Everyone has drawn one of those ‘picture perfect’ families; you know the ones with a husband and a wife (both with smiles nonetheless), a boy and a girl child and then usually a dog as well. Everyone is holding hands in front of their house, the sun is shining and the perfect little stick figures are our ‘dream life’. This narrative needs to change. Not only about who marries who, but that a full family is a family of multiples.
Not a day passes that I don’t think about having another baby. It lasts about 10 minutes, then I think about all the reasons we are good the way we are. Then I’ll watch a youtube video of an amazing birth story or see a beautiful family of multiple kids on instagram and go right back to wanting to expand our team. All but ONE of my friends has said that they always knew they wanted multiple kids or just one. This is what’s making my head spin constantly, is I don’t know. I’ve never known. I thought I never wanted kids in the first place. And if everyone else has always known, why don’t I? What am I missing?
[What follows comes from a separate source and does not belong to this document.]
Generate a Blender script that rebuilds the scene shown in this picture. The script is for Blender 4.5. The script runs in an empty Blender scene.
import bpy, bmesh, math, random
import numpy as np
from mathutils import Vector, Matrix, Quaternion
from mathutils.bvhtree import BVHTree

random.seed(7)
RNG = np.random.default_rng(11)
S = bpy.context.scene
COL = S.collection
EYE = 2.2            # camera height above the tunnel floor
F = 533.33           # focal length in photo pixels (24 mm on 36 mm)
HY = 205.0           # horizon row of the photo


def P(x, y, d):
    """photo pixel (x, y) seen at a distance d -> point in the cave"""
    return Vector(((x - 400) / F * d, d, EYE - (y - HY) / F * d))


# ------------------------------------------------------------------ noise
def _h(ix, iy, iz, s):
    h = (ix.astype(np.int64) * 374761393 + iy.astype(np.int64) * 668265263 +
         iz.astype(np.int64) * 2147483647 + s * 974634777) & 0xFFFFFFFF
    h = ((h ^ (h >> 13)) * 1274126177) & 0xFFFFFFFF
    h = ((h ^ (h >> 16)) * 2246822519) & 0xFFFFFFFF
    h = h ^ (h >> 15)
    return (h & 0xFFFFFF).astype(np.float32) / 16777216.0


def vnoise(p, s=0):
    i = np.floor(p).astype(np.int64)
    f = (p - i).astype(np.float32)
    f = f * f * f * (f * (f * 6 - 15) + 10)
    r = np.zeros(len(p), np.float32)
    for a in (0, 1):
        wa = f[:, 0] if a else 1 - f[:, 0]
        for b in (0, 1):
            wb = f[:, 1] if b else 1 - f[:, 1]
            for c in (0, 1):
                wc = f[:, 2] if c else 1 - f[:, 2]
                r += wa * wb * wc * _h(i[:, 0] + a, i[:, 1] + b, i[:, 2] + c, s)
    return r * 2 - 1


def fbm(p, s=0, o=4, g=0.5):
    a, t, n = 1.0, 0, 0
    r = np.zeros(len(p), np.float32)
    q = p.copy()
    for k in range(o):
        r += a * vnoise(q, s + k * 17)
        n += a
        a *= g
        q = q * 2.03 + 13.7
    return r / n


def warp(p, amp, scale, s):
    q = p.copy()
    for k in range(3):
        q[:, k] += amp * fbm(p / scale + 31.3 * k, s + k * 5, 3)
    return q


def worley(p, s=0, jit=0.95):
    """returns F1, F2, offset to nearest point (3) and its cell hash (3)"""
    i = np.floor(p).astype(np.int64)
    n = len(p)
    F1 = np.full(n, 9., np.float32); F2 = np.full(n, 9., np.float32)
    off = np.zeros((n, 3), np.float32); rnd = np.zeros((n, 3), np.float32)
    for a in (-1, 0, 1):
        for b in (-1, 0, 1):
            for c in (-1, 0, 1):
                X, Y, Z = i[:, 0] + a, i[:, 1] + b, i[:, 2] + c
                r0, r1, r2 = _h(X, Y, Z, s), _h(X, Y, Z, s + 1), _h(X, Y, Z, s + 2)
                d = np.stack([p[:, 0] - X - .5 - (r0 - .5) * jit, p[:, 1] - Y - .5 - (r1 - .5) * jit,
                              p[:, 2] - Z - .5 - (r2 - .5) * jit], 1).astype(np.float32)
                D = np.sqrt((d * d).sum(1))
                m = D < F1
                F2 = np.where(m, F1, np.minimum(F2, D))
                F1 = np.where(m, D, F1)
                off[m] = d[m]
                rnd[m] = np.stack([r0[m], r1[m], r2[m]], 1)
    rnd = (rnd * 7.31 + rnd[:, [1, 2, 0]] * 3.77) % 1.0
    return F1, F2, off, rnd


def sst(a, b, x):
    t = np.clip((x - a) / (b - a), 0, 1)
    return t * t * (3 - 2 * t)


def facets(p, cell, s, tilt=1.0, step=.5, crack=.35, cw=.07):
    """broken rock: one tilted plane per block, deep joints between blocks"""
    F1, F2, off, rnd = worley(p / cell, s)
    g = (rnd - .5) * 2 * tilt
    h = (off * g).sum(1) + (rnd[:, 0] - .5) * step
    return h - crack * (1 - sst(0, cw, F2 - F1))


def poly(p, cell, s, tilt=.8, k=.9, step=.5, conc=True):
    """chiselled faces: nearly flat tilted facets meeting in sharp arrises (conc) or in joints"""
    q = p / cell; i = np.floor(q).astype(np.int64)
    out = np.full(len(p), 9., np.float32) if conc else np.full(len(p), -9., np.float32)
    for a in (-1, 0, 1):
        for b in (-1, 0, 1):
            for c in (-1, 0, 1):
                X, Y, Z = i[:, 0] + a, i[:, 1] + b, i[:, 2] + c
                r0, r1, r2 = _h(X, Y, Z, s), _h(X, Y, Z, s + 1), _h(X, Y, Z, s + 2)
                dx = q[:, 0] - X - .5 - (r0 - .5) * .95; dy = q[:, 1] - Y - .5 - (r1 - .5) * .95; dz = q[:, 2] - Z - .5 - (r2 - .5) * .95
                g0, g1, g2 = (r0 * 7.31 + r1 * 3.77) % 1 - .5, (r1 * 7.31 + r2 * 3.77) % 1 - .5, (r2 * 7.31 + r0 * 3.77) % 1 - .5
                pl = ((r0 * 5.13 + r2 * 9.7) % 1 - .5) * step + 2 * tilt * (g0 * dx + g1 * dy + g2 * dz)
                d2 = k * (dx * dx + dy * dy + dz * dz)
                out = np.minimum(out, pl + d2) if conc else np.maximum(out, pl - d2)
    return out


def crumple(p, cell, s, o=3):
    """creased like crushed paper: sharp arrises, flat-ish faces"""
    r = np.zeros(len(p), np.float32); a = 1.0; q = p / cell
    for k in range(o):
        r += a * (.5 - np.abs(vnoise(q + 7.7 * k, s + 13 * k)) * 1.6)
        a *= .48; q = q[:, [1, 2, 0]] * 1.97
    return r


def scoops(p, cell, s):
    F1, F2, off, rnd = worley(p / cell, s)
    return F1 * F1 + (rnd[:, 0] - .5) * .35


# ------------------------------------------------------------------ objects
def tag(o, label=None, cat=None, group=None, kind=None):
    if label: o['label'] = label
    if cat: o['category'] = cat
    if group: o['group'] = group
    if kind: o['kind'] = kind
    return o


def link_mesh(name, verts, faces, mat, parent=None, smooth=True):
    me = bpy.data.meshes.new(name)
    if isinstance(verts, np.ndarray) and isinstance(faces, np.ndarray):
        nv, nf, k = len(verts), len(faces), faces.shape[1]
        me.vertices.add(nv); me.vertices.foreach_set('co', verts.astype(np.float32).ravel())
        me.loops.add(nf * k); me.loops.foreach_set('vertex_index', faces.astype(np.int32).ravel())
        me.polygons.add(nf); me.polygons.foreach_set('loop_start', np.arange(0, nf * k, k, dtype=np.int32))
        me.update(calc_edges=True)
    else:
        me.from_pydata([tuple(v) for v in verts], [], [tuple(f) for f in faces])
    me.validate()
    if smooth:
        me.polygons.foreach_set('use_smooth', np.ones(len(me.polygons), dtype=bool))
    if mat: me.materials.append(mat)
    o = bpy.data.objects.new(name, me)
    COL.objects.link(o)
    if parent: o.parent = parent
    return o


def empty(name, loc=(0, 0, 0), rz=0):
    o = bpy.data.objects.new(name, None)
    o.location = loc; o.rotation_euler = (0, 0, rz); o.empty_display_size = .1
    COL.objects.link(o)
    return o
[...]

On top of feeling out of place, I think about all the other things. Deciding you want to expand your family, doesn’t mean you will. There are complications, there are strains on your relationship (at least in ours), and there months and months when you don’t feel like yourself. And then I feel bad that most of my reasons for not trying to have another baby are selfish. I don’t know where we’ll find the time, how I’ll cope, how I’ll bounce back in confidence after stretching my body limits again…. the list goes on and on. Then I go right back into the thoughts of not giving Lincoln enough; not having him grow up with a sibling, not providing a playmate for him, choosing to not try for another when so many people don’t even get the chance to try for a baby. Who am I to not appreciate the gift of possibly being able to carry another baby?
The only constant that I’ve said since I can remember thinking about a family is either being a foster family or adopting. I think about all the kids who aren’t in a loving, stable home, and that I would be taking away the chance to help a child who is already in this world.
“There is no such thing as a perfect parent. So just be a real one.” – Sue Atkins
Every quote you come across about having a child is then about the children, plural. I don’t hear many people talk about the conversation before deciding to try and have more another child or more children; what does it sound like? Maybe it wasn’t even a conversation, it was a fact and that was it. This is the time I could really use a fortune teller, or psychic or someone to basically tell us what our path and future holds.
For now, I’ll just follow Sue’s advice and keep talking about the thoughts in my head. Hopefully they resonate with someone, and maybe we can open up this conversation.